想いがすれ違う二人・・美緒は無事に上叡大学に合格するも瑛太は不合格。失意のなか恵那の告白を断り高校を卒業した瑛太は大学で美緒に会い二人は気持ちをうちあけて・・

 

【好きな点】
恋愛物では定番の自分の気持ちを隠し友達の恋の成就を願うことから始まりますが、陽斗への思いを断ち切り瑛太への気持ちに気付いた後の美緒の動きにはビックリ!

受験直前に志望校のレベルを上げてまで瑛太が合格している上叡大学を目指し、一方、瑛太も上叡大学に推薦合格しているにもかかわらず美緒の目指す翠山学院大学を受験する・・

お互いに「合格したら想いを告げる」と決意する不器用な恋の進め方や、それをモチベーションとして合格を勝ち得る姿に素直になることの難しさと恋するパワーを改めて感じさせられました。

めぞん一刻」は携帯電話もない時代だったので、連絡がつかないことにより誤解したり喧嘩になったりとすれ違うことが多かったのですが、こちらはLINEでのやり取りが多く現代風なのに瑛太も美緒も頑固な性格のせいか意地を張って連絡を取ろうとせずにすれ違ってしまう・・やっぱり恋愛物にすれ違いは必須アイテムですね。

そしてもう一人のヒロインである小宮恵那がとても存在感があります。我儘で行動力があるものの実は内弁慶という子ですが、瑛太にかける言葉は的確で気持ちが籠っており、そして切ない・・瑛太が美緒を好きと早々に察し応援すると約束するも、自分を受け入れてくれる瑛太にだんだん惹かれていき告白に至る経過は前向きな言葉であるが故にとてもいい。

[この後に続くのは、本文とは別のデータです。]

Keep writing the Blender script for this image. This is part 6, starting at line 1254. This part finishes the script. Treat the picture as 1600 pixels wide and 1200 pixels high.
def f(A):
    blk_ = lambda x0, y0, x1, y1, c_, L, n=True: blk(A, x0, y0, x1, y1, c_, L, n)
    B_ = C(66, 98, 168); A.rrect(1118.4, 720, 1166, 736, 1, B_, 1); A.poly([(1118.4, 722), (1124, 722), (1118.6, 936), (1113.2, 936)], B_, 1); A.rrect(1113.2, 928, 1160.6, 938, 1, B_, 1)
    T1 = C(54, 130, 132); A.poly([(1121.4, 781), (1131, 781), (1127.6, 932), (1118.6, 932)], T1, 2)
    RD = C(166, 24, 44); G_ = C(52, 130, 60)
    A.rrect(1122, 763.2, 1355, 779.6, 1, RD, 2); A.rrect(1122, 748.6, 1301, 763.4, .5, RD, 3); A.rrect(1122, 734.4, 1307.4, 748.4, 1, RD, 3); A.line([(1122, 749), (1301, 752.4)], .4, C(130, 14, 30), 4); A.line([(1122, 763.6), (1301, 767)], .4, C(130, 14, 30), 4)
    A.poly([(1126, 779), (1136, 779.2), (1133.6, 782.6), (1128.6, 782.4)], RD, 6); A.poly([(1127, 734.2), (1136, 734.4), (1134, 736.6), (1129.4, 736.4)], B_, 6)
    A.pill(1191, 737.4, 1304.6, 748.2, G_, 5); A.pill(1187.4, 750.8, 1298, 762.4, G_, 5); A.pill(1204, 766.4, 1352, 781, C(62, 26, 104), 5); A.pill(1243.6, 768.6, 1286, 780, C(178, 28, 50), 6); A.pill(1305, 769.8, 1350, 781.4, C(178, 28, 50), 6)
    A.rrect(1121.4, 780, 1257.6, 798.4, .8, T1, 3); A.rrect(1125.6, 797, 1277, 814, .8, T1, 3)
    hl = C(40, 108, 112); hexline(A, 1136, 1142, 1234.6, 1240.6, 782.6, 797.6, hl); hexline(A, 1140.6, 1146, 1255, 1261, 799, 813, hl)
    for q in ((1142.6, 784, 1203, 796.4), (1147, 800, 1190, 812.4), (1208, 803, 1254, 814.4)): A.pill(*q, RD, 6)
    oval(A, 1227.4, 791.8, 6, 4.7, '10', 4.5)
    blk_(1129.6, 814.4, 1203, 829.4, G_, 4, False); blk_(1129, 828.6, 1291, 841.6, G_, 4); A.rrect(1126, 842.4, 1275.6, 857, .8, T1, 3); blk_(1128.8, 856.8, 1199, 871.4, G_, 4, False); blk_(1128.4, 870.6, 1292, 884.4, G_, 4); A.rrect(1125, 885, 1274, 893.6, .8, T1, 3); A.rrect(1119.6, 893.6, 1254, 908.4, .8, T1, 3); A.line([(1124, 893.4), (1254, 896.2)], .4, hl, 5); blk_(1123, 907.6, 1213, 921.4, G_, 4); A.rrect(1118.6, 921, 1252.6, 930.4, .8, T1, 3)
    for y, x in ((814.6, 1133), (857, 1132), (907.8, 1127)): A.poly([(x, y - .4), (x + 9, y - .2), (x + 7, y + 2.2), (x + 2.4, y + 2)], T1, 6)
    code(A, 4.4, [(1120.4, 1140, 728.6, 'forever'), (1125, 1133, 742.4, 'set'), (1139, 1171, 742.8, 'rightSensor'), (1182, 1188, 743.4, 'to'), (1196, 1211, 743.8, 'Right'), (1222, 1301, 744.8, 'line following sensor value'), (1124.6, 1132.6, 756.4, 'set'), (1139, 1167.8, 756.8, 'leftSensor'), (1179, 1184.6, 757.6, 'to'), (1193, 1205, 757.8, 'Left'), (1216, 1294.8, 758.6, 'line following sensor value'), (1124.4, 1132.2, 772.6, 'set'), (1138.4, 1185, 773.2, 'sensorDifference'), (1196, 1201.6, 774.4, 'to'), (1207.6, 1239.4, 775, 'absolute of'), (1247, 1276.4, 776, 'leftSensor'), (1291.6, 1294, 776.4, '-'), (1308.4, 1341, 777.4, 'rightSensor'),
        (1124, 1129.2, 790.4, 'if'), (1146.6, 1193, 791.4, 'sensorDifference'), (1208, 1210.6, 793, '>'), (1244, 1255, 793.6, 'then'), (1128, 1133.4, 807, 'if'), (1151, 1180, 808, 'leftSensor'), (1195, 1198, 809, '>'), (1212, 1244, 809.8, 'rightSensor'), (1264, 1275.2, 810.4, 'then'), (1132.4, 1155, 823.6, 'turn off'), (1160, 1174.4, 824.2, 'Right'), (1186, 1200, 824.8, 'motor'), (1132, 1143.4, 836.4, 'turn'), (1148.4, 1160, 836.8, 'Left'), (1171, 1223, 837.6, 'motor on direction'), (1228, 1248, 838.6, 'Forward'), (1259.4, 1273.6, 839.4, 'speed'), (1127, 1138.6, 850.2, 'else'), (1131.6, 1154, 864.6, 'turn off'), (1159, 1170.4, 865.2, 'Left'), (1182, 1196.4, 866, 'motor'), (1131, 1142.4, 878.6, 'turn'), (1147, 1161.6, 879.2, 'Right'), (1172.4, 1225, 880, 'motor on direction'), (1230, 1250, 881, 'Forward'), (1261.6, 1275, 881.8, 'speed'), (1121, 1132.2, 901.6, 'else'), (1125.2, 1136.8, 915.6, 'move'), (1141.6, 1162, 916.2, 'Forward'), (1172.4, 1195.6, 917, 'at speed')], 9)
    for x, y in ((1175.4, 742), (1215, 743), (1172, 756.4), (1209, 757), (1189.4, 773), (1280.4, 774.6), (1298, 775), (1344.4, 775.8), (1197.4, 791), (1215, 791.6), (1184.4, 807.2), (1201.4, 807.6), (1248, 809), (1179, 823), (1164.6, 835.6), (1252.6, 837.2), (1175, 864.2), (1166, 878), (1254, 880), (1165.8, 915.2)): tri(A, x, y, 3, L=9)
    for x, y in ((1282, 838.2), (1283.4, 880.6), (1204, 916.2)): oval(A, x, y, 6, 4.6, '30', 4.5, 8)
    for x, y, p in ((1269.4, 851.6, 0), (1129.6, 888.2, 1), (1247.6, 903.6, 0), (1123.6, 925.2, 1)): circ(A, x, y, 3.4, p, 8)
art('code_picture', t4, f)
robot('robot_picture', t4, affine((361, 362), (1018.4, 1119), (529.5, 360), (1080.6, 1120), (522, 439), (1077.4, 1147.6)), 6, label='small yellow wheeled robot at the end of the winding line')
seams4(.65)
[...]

無愛想な瑛太も小宮が純粋でいい子とわかっているからフルことは決めていても話を聞く。一方の恵那も翠山学院大学に合格したら美緒に告白すると話す瑛太に対し、「瑛太が目指しているのだから」と合格を祈念する・・バレンタインチョコの代わりに近辺の神社を周って買い集めてきたお守りを渡すシーンは瑛太を想う気持ちが溢れており見ていて切なくなりました。

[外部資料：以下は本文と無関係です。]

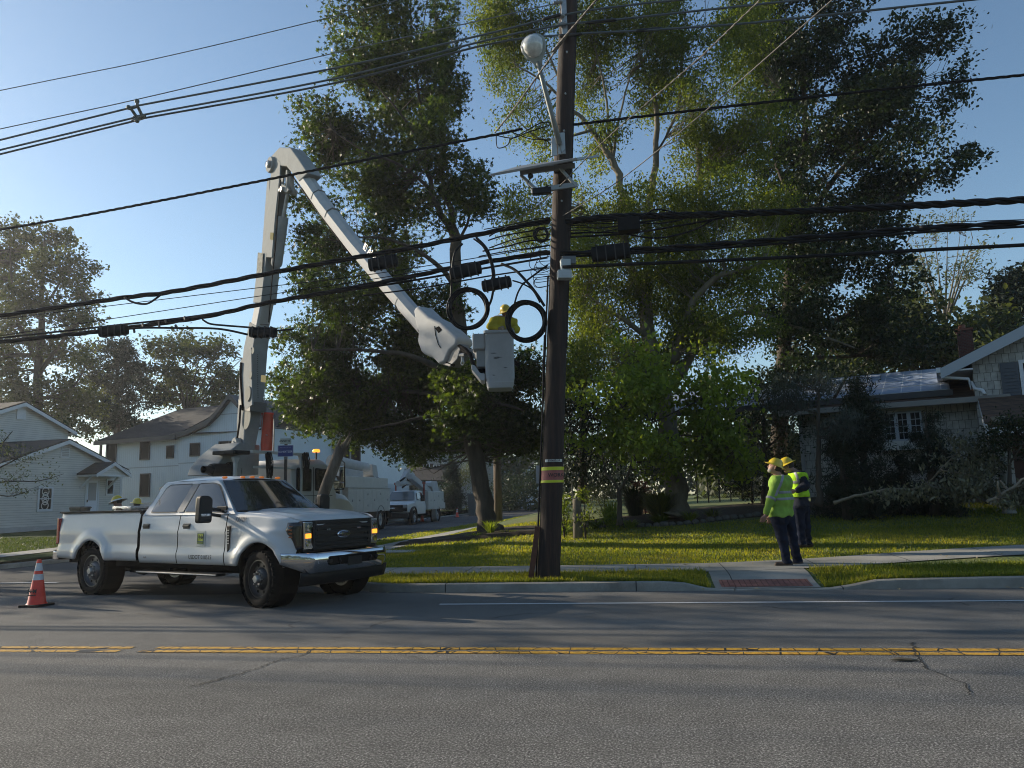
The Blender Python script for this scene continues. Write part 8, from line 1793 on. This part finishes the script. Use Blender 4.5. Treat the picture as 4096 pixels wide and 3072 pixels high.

7話「Snow day」では恵那の「泉先輩のことなんだけど・・私デートに誘ってもいい?」との問いに「ダメ」と答え、8話「High Dynamic Range」では恵那との江の島デートに向かう瑛太に付いていき、恵那に睨みを効かせる美緒の姿はありそうでない名場面だったと思います。恵那がいなければ美緒は自分の気持ちにも素直になれなかっただろうし、瑛太も美緒に告白しようとならなかったかも知れない。結果的には二人を結びつけるキューピッド役を演じた姿は美緒以上に輝いていたと思います。

そして良かった点の最後は・・やなぎなぎさんが歌ったオープニング曲「over and over
やなぎなぎさんの歌は総じて良いのですが、この曲も大好きでした。オープニングなどの曲の良し悪しでその番組の価値が決定すると言っても過言ではない・・そう思わせてくれました。

終わり方を中心に人によっては好き嫌いが分かれる作品だと思いますが、高校生らしい恋愛劇を鴨志田さんらしさで仕上げた良作だと思います。個人的にはお気に入りの作品になりました。